Sonuç olarak Fârukî bilginin İslâmîleştirilmesi projesiyle, çağdaş disiplinlerin İslâm dünyagörüşü tasarımının süzgecinden geçirilerek yeniden şekillendirilmesi, tanımlanması, verilerinin ve hedeflerinin tekrardan düzenlenmesini anlar ve bu anlamıyla İslâmîleştirmeyi İslâm ümmeti için farz-ı ayn hükmünde görür. Burada Fârukî’nin çıkış noktasını; klasik dönem İslâm ilim cemaatinin Hint, Antik Yunan ve Pers gibi medeniyetlerin bilim mirasını İslâmîleştirerek İslâm ilim ve kültür havzasına dahil ettikleri gibi, bugün de çağdaş İslâm bilim cemaatinin, çağdaş bilginin yukarıda söz konusu edilen veya başkaca önerilecek aşamalardan sonra alımlama zorunluluğu oluşturur. Böylece gerek Fârukî’nin, gerekse Nasr ve el-Attas’ın ileri sürdükleri İslâmîleştirme projelerinin maksadını, farklılıklarıyla birlikte İslâm ümmetini sorumlu oldukları örnekliğe ulaştırmak, dünya bilimler tarihinde İslâm bilimini hak ettiği yerde konumlandırmak, çağın bilim paradigmasına alternatif ve hatta baskın olabilecek yeni bir bilim paradigmasını inşa etmek, özelde İslâm ümmetini ve genelde bütün bir insanlığı geçirmiş olduğu her türlü buhrandan, kültürel ve iktisadî sömürüden arındırmak şeklinde tasvir etmek mümkündür. Bu tartışmalar, her ne kadar uzun bir süreliğine küresel ölçekte bir heyecan oluşturmuş ve bu alanda kayda değer bir literatürün oluşmasına imkân vermiş olsa da hâlihazırda bu akımın cevval bir durumda olmadığı söylenebilir. 

Öne Çıkan Eserleri

  • Bilginin İslâmîleştirilmesi: Genel İlkeler ve Çalışma Planı: çev.

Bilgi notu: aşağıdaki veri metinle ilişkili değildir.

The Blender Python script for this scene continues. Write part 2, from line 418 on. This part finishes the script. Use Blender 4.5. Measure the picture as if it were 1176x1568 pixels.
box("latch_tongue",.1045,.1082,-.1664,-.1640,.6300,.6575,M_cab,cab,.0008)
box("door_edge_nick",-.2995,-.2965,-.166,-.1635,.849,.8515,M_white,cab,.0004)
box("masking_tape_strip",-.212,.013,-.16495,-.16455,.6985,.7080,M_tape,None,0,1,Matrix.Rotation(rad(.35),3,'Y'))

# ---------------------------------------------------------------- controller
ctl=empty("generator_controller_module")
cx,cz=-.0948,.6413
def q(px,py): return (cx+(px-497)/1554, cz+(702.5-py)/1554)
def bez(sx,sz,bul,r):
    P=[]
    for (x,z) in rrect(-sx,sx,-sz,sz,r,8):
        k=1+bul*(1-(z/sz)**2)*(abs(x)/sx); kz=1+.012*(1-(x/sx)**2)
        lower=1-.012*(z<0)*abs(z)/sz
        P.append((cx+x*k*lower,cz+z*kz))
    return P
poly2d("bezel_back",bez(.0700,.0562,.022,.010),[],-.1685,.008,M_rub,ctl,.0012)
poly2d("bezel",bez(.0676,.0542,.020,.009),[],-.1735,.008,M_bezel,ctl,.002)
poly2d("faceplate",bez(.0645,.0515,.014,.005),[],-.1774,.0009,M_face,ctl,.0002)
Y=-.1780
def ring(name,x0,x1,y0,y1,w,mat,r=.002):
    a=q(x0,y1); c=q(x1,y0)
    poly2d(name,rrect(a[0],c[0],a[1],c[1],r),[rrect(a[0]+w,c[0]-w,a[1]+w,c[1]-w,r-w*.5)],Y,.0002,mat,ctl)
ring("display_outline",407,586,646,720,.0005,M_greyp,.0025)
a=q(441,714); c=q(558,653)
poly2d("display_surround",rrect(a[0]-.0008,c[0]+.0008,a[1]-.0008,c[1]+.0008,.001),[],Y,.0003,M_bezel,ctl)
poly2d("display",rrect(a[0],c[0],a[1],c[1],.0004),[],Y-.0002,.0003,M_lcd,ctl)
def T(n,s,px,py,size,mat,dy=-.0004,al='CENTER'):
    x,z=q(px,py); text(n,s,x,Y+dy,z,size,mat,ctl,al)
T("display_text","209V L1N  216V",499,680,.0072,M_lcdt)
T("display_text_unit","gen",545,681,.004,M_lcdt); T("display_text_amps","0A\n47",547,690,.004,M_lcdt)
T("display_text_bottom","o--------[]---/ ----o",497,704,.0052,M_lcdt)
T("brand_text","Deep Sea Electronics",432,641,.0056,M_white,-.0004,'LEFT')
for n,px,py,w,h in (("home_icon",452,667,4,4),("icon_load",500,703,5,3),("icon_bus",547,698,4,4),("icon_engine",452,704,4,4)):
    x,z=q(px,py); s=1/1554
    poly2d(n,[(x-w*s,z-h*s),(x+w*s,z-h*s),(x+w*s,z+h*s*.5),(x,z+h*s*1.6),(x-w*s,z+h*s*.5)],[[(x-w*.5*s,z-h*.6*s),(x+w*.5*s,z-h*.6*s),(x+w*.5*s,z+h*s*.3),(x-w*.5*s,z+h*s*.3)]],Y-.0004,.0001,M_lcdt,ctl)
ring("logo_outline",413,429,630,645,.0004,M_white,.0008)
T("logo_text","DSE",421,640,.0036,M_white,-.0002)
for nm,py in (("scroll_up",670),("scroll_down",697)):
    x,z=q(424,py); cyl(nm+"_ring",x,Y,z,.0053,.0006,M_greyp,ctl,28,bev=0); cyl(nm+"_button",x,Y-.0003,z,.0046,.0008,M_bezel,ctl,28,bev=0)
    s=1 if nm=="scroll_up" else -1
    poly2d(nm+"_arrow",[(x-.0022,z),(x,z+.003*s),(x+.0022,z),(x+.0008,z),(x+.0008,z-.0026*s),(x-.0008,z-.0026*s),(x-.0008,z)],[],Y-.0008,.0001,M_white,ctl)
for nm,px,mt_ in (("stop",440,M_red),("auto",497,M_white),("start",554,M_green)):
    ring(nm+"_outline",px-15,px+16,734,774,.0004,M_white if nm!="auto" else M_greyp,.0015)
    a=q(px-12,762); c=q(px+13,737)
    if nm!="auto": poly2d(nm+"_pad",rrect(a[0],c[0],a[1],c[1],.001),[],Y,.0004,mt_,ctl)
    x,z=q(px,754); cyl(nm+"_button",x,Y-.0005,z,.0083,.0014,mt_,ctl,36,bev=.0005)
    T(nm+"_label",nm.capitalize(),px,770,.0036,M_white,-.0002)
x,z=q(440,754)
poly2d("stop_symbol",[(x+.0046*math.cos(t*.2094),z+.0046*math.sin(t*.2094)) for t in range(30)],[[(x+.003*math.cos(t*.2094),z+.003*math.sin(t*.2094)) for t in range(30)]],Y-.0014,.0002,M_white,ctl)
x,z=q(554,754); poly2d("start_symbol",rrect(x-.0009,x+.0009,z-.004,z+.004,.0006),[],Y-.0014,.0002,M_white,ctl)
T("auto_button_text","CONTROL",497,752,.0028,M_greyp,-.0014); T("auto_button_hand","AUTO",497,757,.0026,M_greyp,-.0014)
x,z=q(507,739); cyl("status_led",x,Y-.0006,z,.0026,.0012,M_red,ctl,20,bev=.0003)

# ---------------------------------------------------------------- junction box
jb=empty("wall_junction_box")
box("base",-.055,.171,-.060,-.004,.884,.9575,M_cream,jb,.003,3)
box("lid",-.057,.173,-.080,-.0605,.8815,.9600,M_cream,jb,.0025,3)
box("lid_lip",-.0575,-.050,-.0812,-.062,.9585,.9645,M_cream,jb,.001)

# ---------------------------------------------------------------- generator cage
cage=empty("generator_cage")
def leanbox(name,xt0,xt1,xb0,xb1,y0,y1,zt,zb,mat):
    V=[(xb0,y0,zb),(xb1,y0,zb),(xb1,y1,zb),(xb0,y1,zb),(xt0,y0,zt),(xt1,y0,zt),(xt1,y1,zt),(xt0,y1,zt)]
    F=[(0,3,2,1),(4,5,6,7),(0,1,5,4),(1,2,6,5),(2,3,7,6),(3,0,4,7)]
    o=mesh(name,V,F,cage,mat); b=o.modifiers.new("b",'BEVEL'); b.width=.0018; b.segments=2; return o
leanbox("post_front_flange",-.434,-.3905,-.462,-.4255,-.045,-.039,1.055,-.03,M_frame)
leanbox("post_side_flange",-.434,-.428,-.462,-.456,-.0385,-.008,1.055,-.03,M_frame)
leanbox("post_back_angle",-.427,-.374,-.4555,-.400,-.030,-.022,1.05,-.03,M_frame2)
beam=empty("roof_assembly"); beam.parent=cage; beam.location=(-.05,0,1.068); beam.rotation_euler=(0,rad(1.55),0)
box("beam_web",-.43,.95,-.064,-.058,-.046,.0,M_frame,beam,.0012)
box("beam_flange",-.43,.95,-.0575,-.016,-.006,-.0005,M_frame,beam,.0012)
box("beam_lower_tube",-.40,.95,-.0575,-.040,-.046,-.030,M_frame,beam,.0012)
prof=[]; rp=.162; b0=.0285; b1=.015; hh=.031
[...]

Fehmi Koru, Risale Yayınları, İstanbul 1985.
  • İbrahimi Dinlerin Diyaloğu: çev. Mesut Karaşahan, Pınar Yayınları, İstanbul 1993.
  • İslâm Kültür Atlası: çev. Mustafa Okan Kibaroğlu, Zerrin Kibaroğlu, İnkılâb Yayınları, İstanbul 1991.
  • Tevhid: çev. Dilaver Yardım, Lâtif Boyacı, İnsan Yayınları, İstanbul 2006.
  • Çıra İslâm? çev. Vahdettin İnce, Mahya Yayınları, İstanbul 2014.
  • Hıristiyan Ahlakı: Hıristiyanlığın Tarihsel ve Sistematik Analizi: çev. İbrahim Kapaklıkaya, Mahya Yayınları, İstanbul 2015.
  • İslâm ve Siyonizm: çev. Atilla Özdür, Risale Yayınları, İstanbul 1987
  • İslâm ve Diğer İnançlar: çev. Ejder Okumuş, İnsan Yayınları, İstanbul 2011.
  • İslâm Aydınlatıyor: çev. Abdullah Davudoğlu, İnkılâb Yayınları, İstanbul 2008.
  • On Arabism: Djambatan, Amsterdam 1962.

 

  • Fazlur Rahman, “Filistin ve Genç Fârukî ile Anılarım (1958’den 1963’e kadar)”, çev. M. Hayri Kırbaşoğlu, İslâmî Araştırmalar, sy. 4/4 (1990), s. 295-300
  • Mevlüt Uyanık, Bilginin İslâmîleştirilmesi ve Çağdaş İslâm Düşüncesi, Ankara Okulu Yayınları, Ankara 1999.
  • Mustafa Armağan (der. ve çev.), İslâm Bilimi Tartışmaları,  İnsan Yayınları, İstanbul 1990.